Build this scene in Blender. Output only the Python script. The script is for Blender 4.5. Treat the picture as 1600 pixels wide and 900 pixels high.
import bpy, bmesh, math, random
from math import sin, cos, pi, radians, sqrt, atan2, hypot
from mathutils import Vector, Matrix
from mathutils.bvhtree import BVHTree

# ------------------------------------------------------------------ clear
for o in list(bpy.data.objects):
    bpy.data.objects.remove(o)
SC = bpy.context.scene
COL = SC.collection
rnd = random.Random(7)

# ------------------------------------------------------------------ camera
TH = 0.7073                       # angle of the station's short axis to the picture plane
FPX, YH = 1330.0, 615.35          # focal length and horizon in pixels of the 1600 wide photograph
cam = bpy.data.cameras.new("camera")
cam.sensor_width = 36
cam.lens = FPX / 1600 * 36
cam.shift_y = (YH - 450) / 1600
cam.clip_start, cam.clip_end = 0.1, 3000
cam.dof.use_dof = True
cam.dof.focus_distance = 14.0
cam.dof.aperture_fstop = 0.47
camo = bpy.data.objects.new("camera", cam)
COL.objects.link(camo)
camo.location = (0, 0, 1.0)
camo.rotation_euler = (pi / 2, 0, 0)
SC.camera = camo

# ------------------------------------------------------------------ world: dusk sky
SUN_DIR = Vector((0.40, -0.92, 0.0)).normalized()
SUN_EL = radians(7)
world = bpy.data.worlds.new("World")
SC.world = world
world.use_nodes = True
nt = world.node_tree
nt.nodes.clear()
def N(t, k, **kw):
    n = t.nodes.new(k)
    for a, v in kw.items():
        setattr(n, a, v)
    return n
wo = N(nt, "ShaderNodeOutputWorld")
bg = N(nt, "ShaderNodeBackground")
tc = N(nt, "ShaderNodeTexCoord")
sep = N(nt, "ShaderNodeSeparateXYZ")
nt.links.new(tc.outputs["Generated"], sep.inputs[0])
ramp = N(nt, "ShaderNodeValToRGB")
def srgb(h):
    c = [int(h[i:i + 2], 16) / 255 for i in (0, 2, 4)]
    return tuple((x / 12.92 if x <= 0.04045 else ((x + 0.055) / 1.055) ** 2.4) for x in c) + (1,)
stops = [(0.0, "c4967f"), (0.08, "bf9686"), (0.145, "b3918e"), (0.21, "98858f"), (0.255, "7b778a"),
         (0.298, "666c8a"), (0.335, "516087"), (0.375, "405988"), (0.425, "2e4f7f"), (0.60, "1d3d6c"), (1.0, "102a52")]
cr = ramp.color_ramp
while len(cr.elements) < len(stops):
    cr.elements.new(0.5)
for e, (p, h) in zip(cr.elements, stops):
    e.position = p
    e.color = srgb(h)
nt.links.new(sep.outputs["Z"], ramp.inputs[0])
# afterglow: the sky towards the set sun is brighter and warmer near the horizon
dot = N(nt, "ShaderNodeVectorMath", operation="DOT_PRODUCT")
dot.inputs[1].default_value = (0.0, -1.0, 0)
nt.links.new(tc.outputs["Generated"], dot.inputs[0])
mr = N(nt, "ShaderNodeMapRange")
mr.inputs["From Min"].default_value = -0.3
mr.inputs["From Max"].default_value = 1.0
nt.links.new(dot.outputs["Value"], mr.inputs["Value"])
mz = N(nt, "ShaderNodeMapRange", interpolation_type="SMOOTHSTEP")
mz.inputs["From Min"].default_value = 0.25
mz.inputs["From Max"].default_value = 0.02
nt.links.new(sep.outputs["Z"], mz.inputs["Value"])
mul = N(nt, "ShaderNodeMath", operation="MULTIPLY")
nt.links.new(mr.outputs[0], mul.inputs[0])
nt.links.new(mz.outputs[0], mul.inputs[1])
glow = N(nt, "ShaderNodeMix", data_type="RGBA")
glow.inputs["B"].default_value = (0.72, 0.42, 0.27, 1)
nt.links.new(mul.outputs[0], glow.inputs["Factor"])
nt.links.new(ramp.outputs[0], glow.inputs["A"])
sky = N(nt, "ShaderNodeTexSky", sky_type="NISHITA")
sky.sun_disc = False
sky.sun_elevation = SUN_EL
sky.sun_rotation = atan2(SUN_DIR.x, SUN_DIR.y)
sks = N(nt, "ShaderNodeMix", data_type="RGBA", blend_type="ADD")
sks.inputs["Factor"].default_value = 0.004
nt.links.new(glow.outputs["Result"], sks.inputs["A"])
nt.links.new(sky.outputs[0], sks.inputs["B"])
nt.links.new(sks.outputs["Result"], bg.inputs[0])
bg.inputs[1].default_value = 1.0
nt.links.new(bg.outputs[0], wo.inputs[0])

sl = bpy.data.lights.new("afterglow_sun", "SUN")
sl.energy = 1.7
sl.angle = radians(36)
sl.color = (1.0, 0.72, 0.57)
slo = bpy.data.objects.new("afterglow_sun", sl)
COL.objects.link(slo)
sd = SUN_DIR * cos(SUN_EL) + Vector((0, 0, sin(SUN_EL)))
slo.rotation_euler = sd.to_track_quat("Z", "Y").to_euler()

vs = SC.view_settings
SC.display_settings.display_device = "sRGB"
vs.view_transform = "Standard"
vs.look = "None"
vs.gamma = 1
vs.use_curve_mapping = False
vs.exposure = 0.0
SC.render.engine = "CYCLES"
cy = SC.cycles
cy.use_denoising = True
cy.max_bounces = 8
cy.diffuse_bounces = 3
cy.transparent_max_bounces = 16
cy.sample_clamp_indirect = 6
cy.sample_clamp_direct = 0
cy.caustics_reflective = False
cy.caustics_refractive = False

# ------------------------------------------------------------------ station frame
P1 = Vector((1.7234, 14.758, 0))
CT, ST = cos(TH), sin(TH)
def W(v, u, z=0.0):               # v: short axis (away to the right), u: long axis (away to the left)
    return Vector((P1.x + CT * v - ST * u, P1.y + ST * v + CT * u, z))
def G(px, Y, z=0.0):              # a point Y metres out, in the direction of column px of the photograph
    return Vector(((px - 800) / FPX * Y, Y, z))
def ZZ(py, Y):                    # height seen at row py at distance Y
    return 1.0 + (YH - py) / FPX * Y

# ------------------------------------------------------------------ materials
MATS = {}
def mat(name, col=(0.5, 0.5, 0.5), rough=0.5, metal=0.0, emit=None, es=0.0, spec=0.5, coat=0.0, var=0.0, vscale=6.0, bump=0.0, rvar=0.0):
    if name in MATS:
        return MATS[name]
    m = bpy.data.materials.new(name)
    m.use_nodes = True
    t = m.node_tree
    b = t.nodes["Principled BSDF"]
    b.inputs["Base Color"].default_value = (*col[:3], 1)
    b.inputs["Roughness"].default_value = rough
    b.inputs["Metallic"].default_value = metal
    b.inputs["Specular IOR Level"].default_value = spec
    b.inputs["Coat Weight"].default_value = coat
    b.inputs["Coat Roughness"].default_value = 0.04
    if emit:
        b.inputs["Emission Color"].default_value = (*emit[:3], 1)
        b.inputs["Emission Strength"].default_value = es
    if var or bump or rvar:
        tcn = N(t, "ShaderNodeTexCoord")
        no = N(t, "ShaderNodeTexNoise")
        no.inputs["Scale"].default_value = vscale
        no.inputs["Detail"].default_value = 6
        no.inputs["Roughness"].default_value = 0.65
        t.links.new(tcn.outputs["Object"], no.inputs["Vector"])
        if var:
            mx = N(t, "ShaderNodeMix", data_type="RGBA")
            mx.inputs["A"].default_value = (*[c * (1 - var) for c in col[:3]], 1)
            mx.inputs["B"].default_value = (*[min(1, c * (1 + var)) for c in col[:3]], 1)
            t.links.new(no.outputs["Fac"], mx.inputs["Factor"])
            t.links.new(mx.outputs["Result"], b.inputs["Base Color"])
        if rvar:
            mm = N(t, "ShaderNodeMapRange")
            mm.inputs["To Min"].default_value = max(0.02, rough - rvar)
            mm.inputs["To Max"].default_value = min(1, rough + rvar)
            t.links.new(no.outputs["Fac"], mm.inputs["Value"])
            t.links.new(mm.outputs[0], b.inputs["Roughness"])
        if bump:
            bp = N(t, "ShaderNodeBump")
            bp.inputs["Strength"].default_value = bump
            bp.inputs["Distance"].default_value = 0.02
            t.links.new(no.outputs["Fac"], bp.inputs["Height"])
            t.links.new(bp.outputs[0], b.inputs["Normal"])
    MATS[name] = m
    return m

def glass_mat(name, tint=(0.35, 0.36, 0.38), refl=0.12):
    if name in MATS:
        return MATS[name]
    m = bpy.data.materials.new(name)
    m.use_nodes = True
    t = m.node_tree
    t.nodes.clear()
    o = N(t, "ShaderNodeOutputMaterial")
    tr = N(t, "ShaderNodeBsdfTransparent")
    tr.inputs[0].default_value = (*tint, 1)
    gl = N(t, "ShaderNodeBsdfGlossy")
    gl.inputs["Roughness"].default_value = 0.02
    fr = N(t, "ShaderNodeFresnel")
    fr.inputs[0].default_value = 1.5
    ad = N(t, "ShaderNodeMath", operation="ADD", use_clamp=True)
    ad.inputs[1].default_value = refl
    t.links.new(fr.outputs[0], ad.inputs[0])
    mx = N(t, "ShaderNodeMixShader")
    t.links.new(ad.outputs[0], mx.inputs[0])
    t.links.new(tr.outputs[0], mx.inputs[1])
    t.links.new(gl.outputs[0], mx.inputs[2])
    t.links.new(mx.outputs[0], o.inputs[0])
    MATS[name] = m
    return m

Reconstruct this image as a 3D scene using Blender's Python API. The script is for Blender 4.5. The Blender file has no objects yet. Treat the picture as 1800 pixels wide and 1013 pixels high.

===

**TASK REQUIREMENTS:** Go through the data above and find the lines with the word "picture". Copy each of those lines.

**REPLY:**
Build this scene in Blender. Output only the Python script. The script is for Blender 4.5. Treat the picture as 1600 pixels wide and 900 pixels high.
TH = 0.7073                       # angle of the station's short axis to the picture plane
Reconstruct this image as a 3D scene using Blender's Python API. The script is for Blender 4.5. The Blender file has no objects yet. Treat the picture as 1800 pixels wide and 1013 pixels high.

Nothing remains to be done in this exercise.